SURVIVAL GUIDE: CARNEVALE 2019

This past Sunday, the Mayor of Trieste handed over the key to the city to the King and Queen of Carnevale 2019 to signify the start of the festivities. Fat Thursday is this week and already, families (with pets in tow) in matching outfits have taken to the streets with their adorable kids to festoon piazzas and each other with streamers and confetti.

 

For the uninitiated, Trieste really enjoys its Carnevale. Host to the Carnevale d’Europa last week, Trieste, Opicina and Muggia are all gearing up for the festivities this week until the Fat Tuesday. In these communities, neighborhood associations gather their members to come up with a theme to represent them designing and building elaborate costumes, floats and choreographed exhibitions.  Competition is fierce and participants include everyone from infants to nonagenerians.  Surely, their love of this holiday is rooted in the days under the rule of La Serenissma (Venice) and even ancient pagan rites traced back to the mountain villages in the surrounding Carst. Trieste also claims this holiday as it proudly boasts that it is here where confetti were invented.

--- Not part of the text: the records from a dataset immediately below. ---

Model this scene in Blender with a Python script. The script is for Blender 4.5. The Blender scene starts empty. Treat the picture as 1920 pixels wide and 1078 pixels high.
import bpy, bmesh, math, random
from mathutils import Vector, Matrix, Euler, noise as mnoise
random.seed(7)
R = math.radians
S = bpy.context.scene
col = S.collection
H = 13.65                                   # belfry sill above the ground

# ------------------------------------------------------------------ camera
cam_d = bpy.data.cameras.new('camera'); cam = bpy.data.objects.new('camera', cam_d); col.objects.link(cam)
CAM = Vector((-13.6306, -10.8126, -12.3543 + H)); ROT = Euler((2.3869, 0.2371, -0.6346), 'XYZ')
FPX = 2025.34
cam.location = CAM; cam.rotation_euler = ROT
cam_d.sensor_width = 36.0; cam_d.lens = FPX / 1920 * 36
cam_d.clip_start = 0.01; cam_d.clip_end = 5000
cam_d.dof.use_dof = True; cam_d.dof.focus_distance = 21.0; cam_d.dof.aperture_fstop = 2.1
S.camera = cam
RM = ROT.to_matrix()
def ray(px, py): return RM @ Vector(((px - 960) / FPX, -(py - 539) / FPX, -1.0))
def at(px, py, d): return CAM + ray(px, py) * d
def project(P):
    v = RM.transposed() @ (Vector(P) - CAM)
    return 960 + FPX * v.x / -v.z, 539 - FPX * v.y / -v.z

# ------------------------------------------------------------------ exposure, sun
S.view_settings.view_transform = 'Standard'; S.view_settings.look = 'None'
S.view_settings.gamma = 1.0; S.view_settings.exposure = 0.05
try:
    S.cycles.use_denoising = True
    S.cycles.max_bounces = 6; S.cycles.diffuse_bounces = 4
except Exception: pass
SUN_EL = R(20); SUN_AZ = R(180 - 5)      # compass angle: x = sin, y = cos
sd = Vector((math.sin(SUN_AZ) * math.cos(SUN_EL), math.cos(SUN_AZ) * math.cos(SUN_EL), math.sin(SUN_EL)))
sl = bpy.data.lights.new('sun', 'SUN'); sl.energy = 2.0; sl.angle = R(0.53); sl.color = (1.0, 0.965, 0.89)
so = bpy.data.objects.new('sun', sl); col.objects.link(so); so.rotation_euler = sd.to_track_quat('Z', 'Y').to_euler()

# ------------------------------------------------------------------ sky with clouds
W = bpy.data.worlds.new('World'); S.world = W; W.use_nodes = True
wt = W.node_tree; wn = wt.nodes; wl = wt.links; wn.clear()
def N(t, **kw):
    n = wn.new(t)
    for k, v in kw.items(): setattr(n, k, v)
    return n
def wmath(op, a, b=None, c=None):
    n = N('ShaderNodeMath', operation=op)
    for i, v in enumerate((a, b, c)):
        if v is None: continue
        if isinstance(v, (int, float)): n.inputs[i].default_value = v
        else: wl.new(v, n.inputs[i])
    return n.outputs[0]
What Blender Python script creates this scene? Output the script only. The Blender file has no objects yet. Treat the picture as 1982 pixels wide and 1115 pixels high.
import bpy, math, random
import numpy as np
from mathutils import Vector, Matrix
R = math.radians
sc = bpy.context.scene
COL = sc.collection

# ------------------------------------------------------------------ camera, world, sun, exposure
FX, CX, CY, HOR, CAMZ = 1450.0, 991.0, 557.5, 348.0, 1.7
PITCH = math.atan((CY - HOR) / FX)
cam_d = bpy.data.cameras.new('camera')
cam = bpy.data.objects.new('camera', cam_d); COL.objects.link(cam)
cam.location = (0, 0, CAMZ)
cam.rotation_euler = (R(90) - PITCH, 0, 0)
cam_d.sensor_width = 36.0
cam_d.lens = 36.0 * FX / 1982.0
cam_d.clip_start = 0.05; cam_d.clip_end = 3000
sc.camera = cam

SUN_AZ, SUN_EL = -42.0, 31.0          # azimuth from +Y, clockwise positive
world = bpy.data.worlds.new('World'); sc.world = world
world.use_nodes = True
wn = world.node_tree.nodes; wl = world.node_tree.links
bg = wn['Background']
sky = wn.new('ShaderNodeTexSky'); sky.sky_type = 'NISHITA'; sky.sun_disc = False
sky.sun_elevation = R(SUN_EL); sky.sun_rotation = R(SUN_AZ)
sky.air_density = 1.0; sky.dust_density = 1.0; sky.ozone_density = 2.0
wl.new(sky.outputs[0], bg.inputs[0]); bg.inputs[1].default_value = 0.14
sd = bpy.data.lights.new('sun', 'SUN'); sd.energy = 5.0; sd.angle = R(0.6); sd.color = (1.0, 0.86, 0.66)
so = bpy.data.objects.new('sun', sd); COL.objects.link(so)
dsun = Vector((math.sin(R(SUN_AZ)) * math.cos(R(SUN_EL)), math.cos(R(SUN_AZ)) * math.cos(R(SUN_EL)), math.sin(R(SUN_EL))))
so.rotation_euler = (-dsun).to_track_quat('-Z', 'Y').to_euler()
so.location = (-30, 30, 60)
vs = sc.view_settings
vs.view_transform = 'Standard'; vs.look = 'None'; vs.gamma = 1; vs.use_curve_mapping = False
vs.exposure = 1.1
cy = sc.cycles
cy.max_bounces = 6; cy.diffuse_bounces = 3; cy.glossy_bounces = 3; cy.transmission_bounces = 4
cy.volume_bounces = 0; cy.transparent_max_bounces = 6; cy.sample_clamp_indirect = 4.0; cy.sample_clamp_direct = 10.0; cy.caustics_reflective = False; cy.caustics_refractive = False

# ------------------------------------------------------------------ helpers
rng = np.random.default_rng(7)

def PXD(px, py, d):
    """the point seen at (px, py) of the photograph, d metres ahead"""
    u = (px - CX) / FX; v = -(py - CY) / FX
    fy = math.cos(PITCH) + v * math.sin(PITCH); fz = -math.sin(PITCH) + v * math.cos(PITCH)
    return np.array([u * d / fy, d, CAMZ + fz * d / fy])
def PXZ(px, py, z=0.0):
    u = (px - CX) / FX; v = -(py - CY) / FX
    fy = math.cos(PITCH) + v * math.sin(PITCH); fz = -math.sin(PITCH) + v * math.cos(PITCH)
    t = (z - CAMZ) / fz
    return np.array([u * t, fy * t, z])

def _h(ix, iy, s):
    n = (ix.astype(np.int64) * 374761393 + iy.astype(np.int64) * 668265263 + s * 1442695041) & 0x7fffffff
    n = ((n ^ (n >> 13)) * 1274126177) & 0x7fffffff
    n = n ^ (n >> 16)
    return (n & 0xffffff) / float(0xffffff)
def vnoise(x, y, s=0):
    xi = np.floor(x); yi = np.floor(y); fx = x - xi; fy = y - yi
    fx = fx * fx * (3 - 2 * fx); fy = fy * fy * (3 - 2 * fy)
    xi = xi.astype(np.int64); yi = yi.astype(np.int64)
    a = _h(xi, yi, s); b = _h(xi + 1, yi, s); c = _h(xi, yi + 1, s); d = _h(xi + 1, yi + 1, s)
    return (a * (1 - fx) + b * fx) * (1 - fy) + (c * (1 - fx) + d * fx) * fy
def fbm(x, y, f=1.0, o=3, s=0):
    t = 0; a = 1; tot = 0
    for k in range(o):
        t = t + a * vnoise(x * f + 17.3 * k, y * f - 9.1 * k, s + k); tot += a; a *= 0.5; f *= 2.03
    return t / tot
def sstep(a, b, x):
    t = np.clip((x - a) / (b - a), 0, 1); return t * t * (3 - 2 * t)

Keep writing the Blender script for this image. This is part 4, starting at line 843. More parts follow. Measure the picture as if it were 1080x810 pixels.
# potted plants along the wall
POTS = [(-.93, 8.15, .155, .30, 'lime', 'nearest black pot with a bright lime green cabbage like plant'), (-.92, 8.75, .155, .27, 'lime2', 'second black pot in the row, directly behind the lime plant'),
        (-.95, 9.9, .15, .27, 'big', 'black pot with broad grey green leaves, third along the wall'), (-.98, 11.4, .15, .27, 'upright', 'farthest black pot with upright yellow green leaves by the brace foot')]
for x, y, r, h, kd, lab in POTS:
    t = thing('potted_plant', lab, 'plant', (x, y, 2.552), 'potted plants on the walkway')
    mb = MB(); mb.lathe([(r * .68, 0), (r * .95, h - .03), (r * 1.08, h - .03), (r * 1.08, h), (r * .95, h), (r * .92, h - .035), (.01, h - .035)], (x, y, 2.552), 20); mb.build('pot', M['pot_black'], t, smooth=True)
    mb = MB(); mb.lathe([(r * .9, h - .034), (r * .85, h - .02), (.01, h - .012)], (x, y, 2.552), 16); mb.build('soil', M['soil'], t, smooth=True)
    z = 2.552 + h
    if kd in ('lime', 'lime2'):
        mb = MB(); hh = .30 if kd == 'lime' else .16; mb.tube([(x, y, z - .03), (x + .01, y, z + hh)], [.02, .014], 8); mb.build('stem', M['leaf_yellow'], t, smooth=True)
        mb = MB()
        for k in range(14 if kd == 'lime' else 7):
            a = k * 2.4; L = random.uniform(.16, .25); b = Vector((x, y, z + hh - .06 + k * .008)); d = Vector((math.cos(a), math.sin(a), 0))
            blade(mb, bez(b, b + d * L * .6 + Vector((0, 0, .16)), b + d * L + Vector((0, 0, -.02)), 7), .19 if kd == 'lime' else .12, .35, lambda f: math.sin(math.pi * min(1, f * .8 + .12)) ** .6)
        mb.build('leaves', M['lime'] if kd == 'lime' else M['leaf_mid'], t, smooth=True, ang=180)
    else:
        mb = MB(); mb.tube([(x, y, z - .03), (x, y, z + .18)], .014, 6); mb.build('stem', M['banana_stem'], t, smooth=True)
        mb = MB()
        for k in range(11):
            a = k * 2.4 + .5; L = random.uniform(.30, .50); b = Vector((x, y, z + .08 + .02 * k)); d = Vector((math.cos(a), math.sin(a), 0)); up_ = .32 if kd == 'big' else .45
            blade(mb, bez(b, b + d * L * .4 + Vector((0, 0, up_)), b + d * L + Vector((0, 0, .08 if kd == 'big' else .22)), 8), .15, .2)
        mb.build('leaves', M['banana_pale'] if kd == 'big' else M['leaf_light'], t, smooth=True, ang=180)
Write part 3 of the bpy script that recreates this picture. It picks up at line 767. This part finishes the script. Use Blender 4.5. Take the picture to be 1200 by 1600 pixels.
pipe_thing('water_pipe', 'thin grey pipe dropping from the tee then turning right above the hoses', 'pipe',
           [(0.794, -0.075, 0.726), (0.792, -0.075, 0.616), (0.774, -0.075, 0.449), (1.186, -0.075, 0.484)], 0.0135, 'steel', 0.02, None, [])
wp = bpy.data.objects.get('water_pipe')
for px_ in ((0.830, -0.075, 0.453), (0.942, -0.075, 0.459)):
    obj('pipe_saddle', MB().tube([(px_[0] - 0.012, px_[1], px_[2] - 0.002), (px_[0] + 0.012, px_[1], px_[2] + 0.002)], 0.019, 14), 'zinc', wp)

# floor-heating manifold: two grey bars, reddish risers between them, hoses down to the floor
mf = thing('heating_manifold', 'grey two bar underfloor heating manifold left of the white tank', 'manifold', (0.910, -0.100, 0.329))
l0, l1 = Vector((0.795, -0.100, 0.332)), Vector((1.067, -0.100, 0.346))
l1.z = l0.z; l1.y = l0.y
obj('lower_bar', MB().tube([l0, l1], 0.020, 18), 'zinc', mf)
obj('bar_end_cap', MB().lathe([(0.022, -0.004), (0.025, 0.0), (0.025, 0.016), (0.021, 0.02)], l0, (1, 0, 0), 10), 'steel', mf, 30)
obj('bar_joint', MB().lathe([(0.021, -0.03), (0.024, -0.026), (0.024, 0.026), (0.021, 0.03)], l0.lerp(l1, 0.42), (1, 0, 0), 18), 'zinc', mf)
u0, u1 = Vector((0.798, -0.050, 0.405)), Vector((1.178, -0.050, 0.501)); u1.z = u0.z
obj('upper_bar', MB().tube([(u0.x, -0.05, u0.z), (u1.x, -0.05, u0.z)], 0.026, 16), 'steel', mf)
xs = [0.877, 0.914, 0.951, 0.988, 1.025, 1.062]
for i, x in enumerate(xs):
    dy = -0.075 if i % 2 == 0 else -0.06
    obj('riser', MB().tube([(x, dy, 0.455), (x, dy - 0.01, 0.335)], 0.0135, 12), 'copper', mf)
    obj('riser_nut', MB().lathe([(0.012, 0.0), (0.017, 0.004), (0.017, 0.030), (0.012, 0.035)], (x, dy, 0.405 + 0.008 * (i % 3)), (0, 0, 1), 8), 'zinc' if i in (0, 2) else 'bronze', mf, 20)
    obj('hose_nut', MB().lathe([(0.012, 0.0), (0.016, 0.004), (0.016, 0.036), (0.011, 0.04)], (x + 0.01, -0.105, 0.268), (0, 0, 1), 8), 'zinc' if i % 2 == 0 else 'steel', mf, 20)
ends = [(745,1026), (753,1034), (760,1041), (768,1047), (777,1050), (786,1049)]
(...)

The story goes that in 1876, a 14 yr-old Ettore Fenderl, from the window of his house overlooking Piazza della Borsa, (the one now over the clothing shop Desigual) was watching the Carnevale parade passing below —  but he lacked the customary candies or flower petals to toss on the marchers below —  so he hastily shredded paper into little pieces and began showering them on the celebrants below. Other spectators nearby copied him and soon a trend was born, (happily, Fenderl grew up to be famous for more than confetti — he became a celebrated nuclear physicist who created the first laboratory for research into radioactivity in 1926 in Rome).

This year the festivities will unfold as follows:

SATURDAY March 2 at 2:00pm : The 52nd edition of the Carnevale Carsico in Opicina. A wonderful parade filled with music, food and elaborate floats.

SUNDAY March 3rd at 1:15pm:  The 66th edition of the Carnevale of Muggia or Carneval de Muja.  Participants will display their highly anticipated floats in the traditional Sunday parade.

TUESDAY March 5 at 2:00pm: The culmination of these days of celebration is Martedi Grasso or Shrove Tuesday when there will be the traditional parade starting in Piazza Oberdan, following Via Carducci to Via Imbriani, Corso Italia and ending up in Piazza Unita’. There will be the awards followed by music and dancing in the Piazza.

Be sure to enjoy all the delicious treats one can find during Carnevale; the various frittole (fried dough with raisins, or cream filled or apple fritters), the crostoli (paper thin fried dough ribbons sprinkled with sugar), the bugie (fried dough filled with jam), the castagnole (fried dough balls). I hear that if you eat them during the holiday they are calorie free….!!!! 😉

If you’d like to try making crostoli at home, here is a simple but proven recipe:

Ingredients:
200 ml. heavy cream
270 gr. flour
a pinch of salt

Peanut oil for frying.

Using the pasta machine, roll out the dough very thin. Then cut into strips and fry until lightly golden. Drain on paper towels and then dust with sugar.